Hi Roopinder, I'm really looking forward to your insight and wish I had more opportunities to talk with you at SWW. Great topic.



I think the real distinction here is between amateur and professional writers. Obviously professional writers can also blog, but as I said before, it's the same old stuff, different format.

I wouldn't even venture a guess as to what hole to put you in, here in a public blog comment.

The fact that you're even conscious of a term such as "chops" in relation to writing suggests you take it seriously, even competitively (since "chops" is a measure of quantifying talent), and in my mind excludes you from the amateur category, even though I have absolutely no idea how you actually make a living.

Evan Yares

Bloggers? Journalists? They seem like labels to me -- things you apply to people because you have some requirement to put them in a pigeonhole.

What label would you want to give me? Journalist? Blogger? Maybe something entirely different?

CAD vendors have never known what pigeonhole to put me in. Do they invite me to their press events? Do they not invite me? Do they blacklist me?

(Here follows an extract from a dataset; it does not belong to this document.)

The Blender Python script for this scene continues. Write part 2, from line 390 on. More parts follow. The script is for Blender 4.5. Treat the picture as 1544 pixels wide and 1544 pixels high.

(Consider Autodesk as an example. They didn't invite me to their press event. Think it was intentional or an oversight?

It was easier in the past when I had a business card that had a title on it. PR folks can understand the title "technical editor," or "analyst."

Here's what matters to me: Do you have chops? Do you have integrity? Do you have perspective? Do you have passion? And will you speak up?



The people that I have heard are out of business are the SolidMap people, the developers of the product that both Joel and I reviewed with such different conclusions.